> **GIVEN RECORDS**:
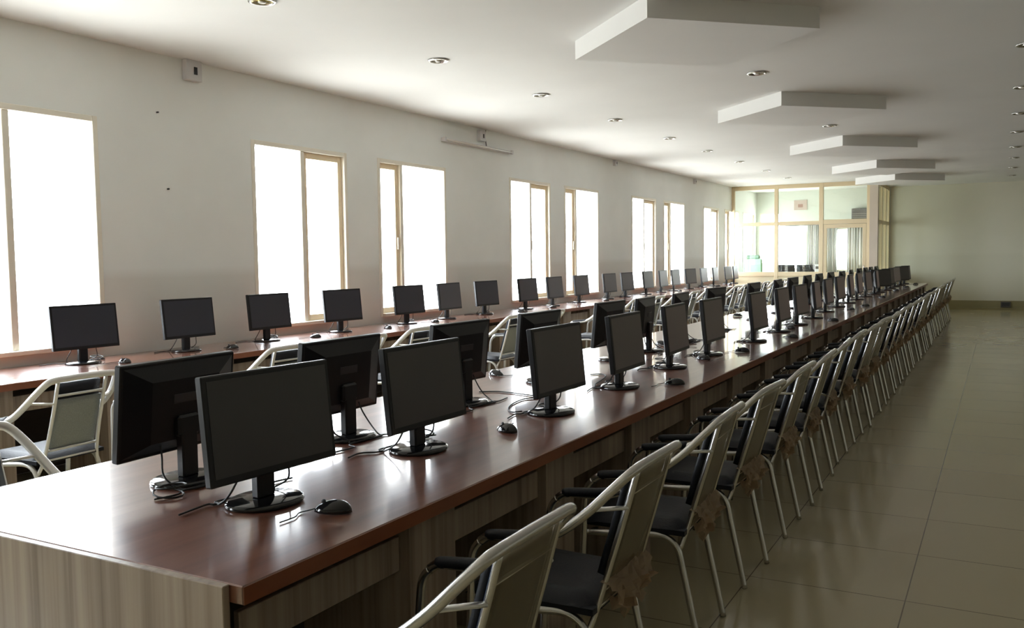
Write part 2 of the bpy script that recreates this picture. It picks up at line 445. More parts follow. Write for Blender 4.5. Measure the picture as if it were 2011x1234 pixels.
# long double desk
DX0, DX1, DY0, DY1 = -2.865, -1.478, 1.42, 22.4
desk = empty('computer_desk', (0, 0, 0))
tag(desk, 'very long double computer desk with glossy reddish wood top and striped end panel', 'desk')
make_top(DX0, DX1, DY0, DY1).build('tabletop', M['top'], desk)
e = MB(); e.box(DX1 - 0.001, DX1 + 0.0015, DY0 + 0.002, DY1, ZT - 0.044, ZT - 0.003).build('edge_band', M['edge'], desk)
MB().box(DX0 + 0.03, DX1 - 0.04, DY0 - 0.022, DY0 - 0.0005, 0, ZT - 0.001, 0.002).build('end_panel', M['stripe'], desk)
MB().box(DX0 + 0.03, DX1 - 0.04, DY1 - 0.03, DY1 - 0.002, 0, ZT - 0.0455, 0.002).build('end_panel', M['stripe'], desk)
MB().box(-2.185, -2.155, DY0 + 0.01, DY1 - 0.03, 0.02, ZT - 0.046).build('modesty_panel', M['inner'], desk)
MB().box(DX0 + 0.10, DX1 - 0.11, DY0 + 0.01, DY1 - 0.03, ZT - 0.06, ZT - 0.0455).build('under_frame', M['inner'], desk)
desk_panels(desk, DX1 - 0.035, 1, DY0, DY1, 2.235)
desk_panels(desk, DX0 + 0.035, -1, DY0, DY1, 2.32, True)

# window-side desk
wd = empty('wall_desk', (0, 0, 0))
wd.name = 'computer_desk.001'
WX0, WX1, WY0, WY1 = -6.095, -5.27, 0.6, 22.75
tag(wd, 'long single computer desk set against the window wall', 'desk')
make_top(WX0, WX1, WY0, WY1).build('tabletop', M['top'], wd)
MB().box(WX1 - 0.001, WX1 + 0.0015, WY0 + 0.002, WY1, ZT - 0.044, ZT - 0.003).build('edge_band', M['edge'], wd)
MB().box(WX0 + 0.01, WX1 - 0.04, WY0 - 0.022, WY0 - 0.0005, 0, ZT - 0.001, 0.002).build('end_panel', M['stripe'], wd)
MB().box(WX0 + 0.01, WX1 - 0.04, WY1 - 0.03, WY1 - 0.002, 0, ZT - 0.0455, 0.002).build('end_panel', M['stripe'], wd)
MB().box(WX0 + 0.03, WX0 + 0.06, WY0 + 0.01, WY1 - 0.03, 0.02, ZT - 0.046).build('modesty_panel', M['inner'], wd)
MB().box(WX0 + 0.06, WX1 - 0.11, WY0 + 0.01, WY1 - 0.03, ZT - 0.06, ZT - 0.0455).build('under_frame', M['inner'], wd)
desk_panels(wd, WX1 - 0.035, 1, WY0, WY1, 1.36)

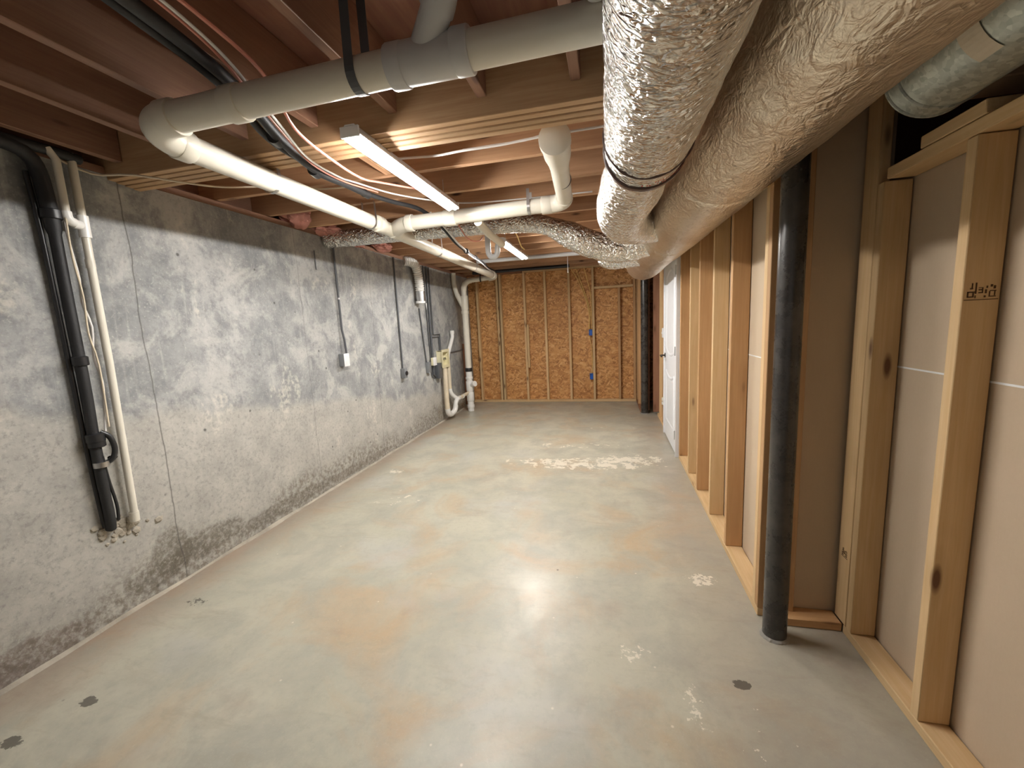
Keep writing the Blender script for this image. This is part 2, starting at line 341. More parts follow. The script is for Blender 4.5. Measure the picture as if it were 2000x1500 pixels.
# curb of crusted mortar along the wall foot
bm = bmesh.new(); 
pts = []
for i in range(220):
    y = -1+i*.0375; h = .006+.010*max(0, noise.noise(V((y*3, 2, 0)))+.35) ; d = .012+.022*max(0, noise.noise(V((y*2.3, 9, 0)))+.3)+.008*noise.noise(V((y*14, 3, 0)))
    pts.append((y, h, d))
prev = None
for y, h, d in pts:
    row = [bm.verts.new((-2.46, y, h*1.3)), bm.verts.new((-2.46+d*.45, y, h)), bm.verts.new((-2.46+d, y, .0005))]
    if prev:
        for k in range(2): bm.faces.new((prev[k], prev[k+1], row[k+1], row[k]))
    prev = row
o = new_obj('baseboard_left', bm, M_RUBBLE, None, True, recalc=False); o['kind'] = 'structure'; o['label'] = 'crusty mortar line where the concrete wall meets the floor'

# ------------------------------------------------------------------ lumber
def board(name, L, a, b, mat, bev=.0025, parent=None):
    """a board with its long axis on local X; L = axis letter, box corners a..b in world"""
    a = V(a); b = V(b); c = (a+b)/2; s = V((abs(b.x-a.x), abs(b.y-a.y), abs(b.z-a.z)))
    bm = bmesh.new()
    if L == 'X': dims, rot = (s.x, s.y, s.z), (0, 0, 0)
    elif L == 'Y': dims, rot = (s.y, s.x, s.z), (0, 0, math.pi/2)
    else: dims, rot = (s.z, s.y, s.x), (0, math.pi/2, 0)
    h = V(dims)/2; badd(bm, -h, h); bevel(bm, bev)
    o = new_obj(name, bm, mat, parent, True); o.location = c; o.rotation_euler = rot; return o
ZJ = 2.285; ZT = 2.519
# sill plate on the concrete wall
tag(board('sill_plate', 'Y', (-2.60, -3.0, 2.241), (-2.46, 1.717, 2.279), M_JOIST_DIM), 'dark sill plate on top of the concrete wall at its near end', 'sill plate')
tag(board('sill_plate', 'Y', (-2.60, 1.878, 2.241), (-2.46, 7.25, 2.279), M_JOIST_DIM), 'long dark sill plate on top of the concrete wall beyond the built-up beam', 'sill plate')
tag(board('rim_joist', 'Y', (-2.64, -3.0, 2.281), (-2.60, 7.25, ZT), M_JOIST_DIM), 'dark rim joist standing on the sill of the concrete wall', 'joist')
# near joists run away from the camera (Y)
names = {-2.36: 'dim-toned joist running away from the camera just above the concrete wall', -1.985: 'dim-toned joist running away from the camera, second in from the concrete wall',
         -1.60: 'joist running away from the camera that meets the pipe elbow', -1.235: 'joist beside the black tubing and pink wire bundle', -.86: 'joist crossing above the long bright underside of the thick drain pipe',
         -.475: 'joist ending just left of the grey branch pipe', -.11: 'joist right beside the foil flex duct', .27: 'joist hidden partly above the crinkled foil duct', .65: 'joist above the gap between the two foil ducts', 1.03: 'joist above the galvanized duct'}
for x, lab in names.items():
    tag(board('ceiling_joist', 'Y', (x-.019, -3.0, ZJ), (x+.019, 1.717, ZT), M_JOIST_DIM), lab, 'joist', 'near joists running away from the camera')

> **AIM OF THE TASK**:
Take the listing above and restate it word for word, without its pictures.

> **ANSWER TO THIS PROBLEM**:
Write part 2 of the bpy script that recreates this picture. It picks up at line 445. More parts follow. Write for Blender 4.5. Measure the picture as if it were 2011x1234 pixels.
# long double desk
DX0, DX1, DY0, DY1 = -2.865, -1.478, 1.42, 22.4
desk = empty('computer_desk', (0, 0, 0))
tag(desk, 'very long double computer desk with glossy reddish wood top and striped end panel', 'desk')
make_top(DX0, DX1, DY0, DY1).build('tabletop', M['top'], desk)
e = MB(); e.box(DX1 - 0.001, DX1 + 0.0015, DY0 + 0.002, DY1, ZT - 0.044, ZT - 0.003).build('edge_band', M['edge'], desk)
MB().box(DX0 + 0.03, DX1 - 0.04, DY0 - 0.022, DY0 - 0.0005, 0, ZT - 0.001, 0.002).build('end_panel', M['stripe'], desk)
MB().box(DX0 + 0.03, DX1 - 0.04, DY1 - 0.03, DY1 - 0.002, 0, ZT - 0.0455, 0.002).build('end_panel', M['stripe'], desk)
MB().box(-2.185, -2.155, DY0 + 0.01, DY1 - 0.03, 0.02, ZT - 0.046).build('modesty_panel', M['inner'], desk)
MB().box(DX0 + 0.10, DX1 - 0.11, DY0 + 0.01, DY1 - 0.03, ZT - 0.06, ZT - 0.0455).build('under_frame', M['inner'], desk)
desk_panels(desk, DX1 - 0.035, 1, DY0, DY1, 2.235)
desk_panels(desk, DX0 + 0.035, -1, DY0, DY1, 2.32, True)

# window-side desk
wd = empty('wall_desk', (0, 0, 0))
wd.name = 'computer_desk.001'
WX0, WX1, WY0, WY1 = -6.095, -5.27, 0.6, 22.75
tag(wd, 'long single computer desk set against the window wall', 'desk')
make_top(WX0, WX1, WY0, WY1).build('tabletop', M['top'], wd)
MB().box(WX1 - 0.001, WX1 + 0.0015, WY0 + 0.002, WY1, ZT - 0.044, ZT - 0.003).build('edge_band', M['edge'], wd)
MB().box(WX0 + 0.01, WX1 - 0.04, WY0 - 0.022, WY0 - 0.0005, 0, ZT - 0.001, 0.002).build('end_panel', M['stripe'], wd)
MB().box(WX0 + 0.01, WX1 - 0.04, WY1 - 0.03, WY1 - 0.002, 0, ZT - 0.0455, 0.002).build('end_panel', M['stripe'], wd)
MB().box(WX0 + 0.03, WX0 + 0.06, WY0 + 0.01, WY1 - 0.03, 0.02, ZT - 0.046).build('modesty_panel', M['inner'], wd)
MB().box(WX0 + 0.06, WX1 - 0.11, WY0 + 0.01, WY1 - 0.03, ZT - 0.06, ZT - 0.0455).build('under_frame', M['inner'], wd)
desk_panels(wd, WX1 - 0.035, 1, WY0, WY1, 1.36)

Keep writing the Blender script for this image. This is part 2, starting at line 341. More parts follow. The script is for Blender 4.5. Measure the picture as if it were 2000x1500 pixels.
# curb of crusted mortar along the wall foot
bm = bmesh.new(); 
pts = []
for i in range(220):
    y = -1+i*.0375; h = .006+.010*max(0, noise.noise(V((y*3, 2, 0)))+.35) ; d = .012+.022*max(0, noise.noise(V((y*2.3, 9, 0)))+.3)+.008*noise.noise(V((y*14, 3, 0)))
    pts.append((y, h, d))
prev = None
for y, h, d in pts:
    row = [bm.verts.new((-2.46, y, h*1.3)), bm.verts.new((-2.46+d*.45, y, h)), bm.verts.new((-2.46+d, y, .0005))]
    if prev:
        for k in range(2): bm.faces.new((prev[k], prev[k+1], row[k+1], row[k]))
    prev = row
o = new_obj('baseboard_left', bm, M_RUBBLE, None, True, recalc=False); o['kind'] = 'structure'; o['label'] = 'crusty mortar line where the concrete wall meets the floor'

# ------------------------------------------------------------------ lumber
def board(name, L, a, b, mat, bev=.0025, parent=None):
    """a board with its long axis on local X; L = axis letter, box corners a..b in world"""
    a = V(a); b = V(b); c = (a+b)/2; s = V((abs(b.x-a.x), abs(b.y-a.y), abs(b.z-a.z)))
    bm = bmesh.new()
    if L == 'X': dims, rot = (s.x, s.y, s.z), (0, 0, 0)
    elif L == 'Y': dims, rot = (s.y, s.x, s.z), (0, 0, math.pi/2)
    else: dims, rot = (s.z, s.y, s.x), (0, math.pi/2, 0)
    h = V(dims)/2; badd(bm, -h, h); bevel(bm, bev)
    o = new_obj(name, bm, mat, parent, True); o.location = c; o.rotation_euler = rot; return o
ZJ = 2.285; ZT = 2.519
# sill plate on the concrete wall
tag(board('sill_plate', 'Y', (-2.60, -3.0, 2.241), (-2.46, 1.717, 2.279), M_JOIST_DIM), 'dark sill plate on top of the concrete wall at its near end', 'sill plate')
tag(board('sill_plate', 'Y', (-2.60, 1.878, 2.241), (-2.46, 7.25, 2.279), M_JOIST_DIM), 'long dark sill plate on top of the concrete wall beyond the built-up beam', 'sill plate')
tag(board('rim_joist', 'Y', (-2.64, -3.0, 2.281), (-2.60, 7.25, ZT), M_JOIST_DIM), 'dark rim joist standing on the sill of the concrete wall', 'joist')
# near joists run away from the camera (Y)
names = {-2.36: 'dim-toned joist running away from the camera just above the concrete wall', -1.985: 'dim-toned joist running away from the camera, second in from the concrete wall',
         -1.60: 'joist running away from the camera that meets the pipe elbow', -1.235: 'joist beside the black tubing and pink wire bundle', -.86: 'joist crossing above the long bright underside of the thick drain pipe',
         -.475: 'joist ending just left of the grey branch pipe', -.11: 'joist right beside the foil flex duct', .27: 'joist hidden partly above the crinkled foil duct', .65: 'joist above the gap between the two foil ducts', 1.03: 'joist above the galvanized duct'}
for x, lab in names.items():
    tag(board('ceiling_joist', 'Y', (x-.019, -3.0, ZJ), (x+.019, 1.717, ZT), M_JOIST_DIM), lab, 'joist', 'near joists running away from the camera')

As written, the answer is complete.